- Venue
- Suburban Pavilion
- Location
- Scotland
Edinburgh-based visual artist presents a new body of small-scale drawings in a quiet language of stillness and study. Rendered on postcards, which reflect on a recent residency she undertook in Iceland, they articulate travel and destination, elswhereness, unfamiliar eerie terrain and fierce nature. They are juxtaposition diagrams, full of excellent craft, minutiae of detail, an assured pencil that links her practice and the surface of paper as an illusory mindful theatre to works by artists like Alan Michael, Lucy Skaer or Kate Davis.
Extracted clumps of foliage are deliberately isolated and composed near to blue cellular forms, a couple in silhouette portray a disquieting intimacy, while an ink drawing of a doorway leading to a street mimic an illustration from a gothic 1950s ghost story. Small organic forms are repeated and turned, reassessed and duplicate across the installation of 40 or so equally arranged postcards. They evidence an exploration of the internal world with an external world: full of extremes and contradictions: ice and boiling pools, solid rock and steam, minerals, heavy elements, with weightless suspensions, slowness and rush. Across a map of small happenings, a growing gesture, automatic movements and fleeting associations, scatterings of tiny blue beads near broken shells in muted colours, is an environment of visual magnetism, the works pull you toward themselves, requiring closer, very close inspection.
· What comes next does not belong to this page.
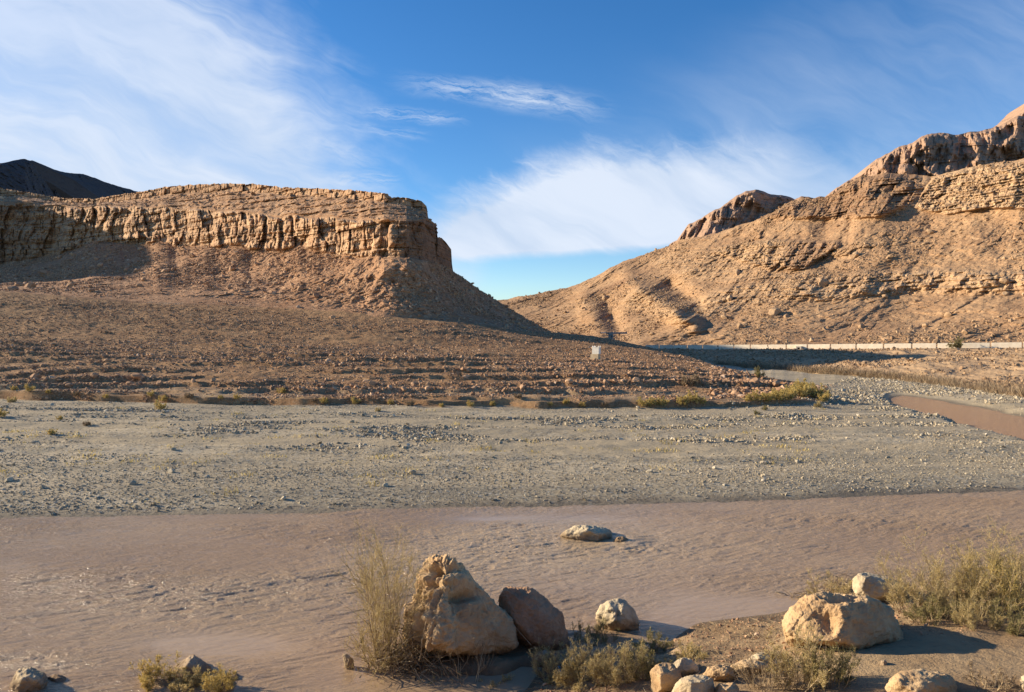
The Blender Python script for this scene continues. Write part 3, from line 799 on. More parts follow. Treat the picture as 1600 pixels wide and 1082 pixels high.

Sinclair’s practice includes her Back garden Biennale, Suburban Pavilion endeavors and 7 @ 7, which all place discourses on contemporary art in a suburban space, remarkable for their social consequences, the bringing together of contrasting voices in accessible places. They are given, their discreet and intellectually stimulating qualities, evidence of a kind of conduct and manner within Edinburgh’s visual arts scene.
There is a sense of the collector here, of bringing the exotic from elsewhere home, in illustrative form, or in samples. Sinclair’s drawing work has a scientific or ontological quality to it, it has the aesthetic on occasion of Outsider Art, or the works, usually illustrative and precise drawings of artists with Asperger’s Syndrome. It also brings to mind a technical draughtsman quality, a line that speaks of a more traditional art school education, or measurement, anatomy, and life classes set against the contemporary, the ideas of visual culture now. The work gauges and assesses forms of present and quantifiable realities, repetitions, categories, and patterns while setting these truths like an event, through disruption, change, grading, shadow and erasing into new habitations. On Sinclair’s frequencies, these materials, details and objects become remarkable, or extraordinary or brand new.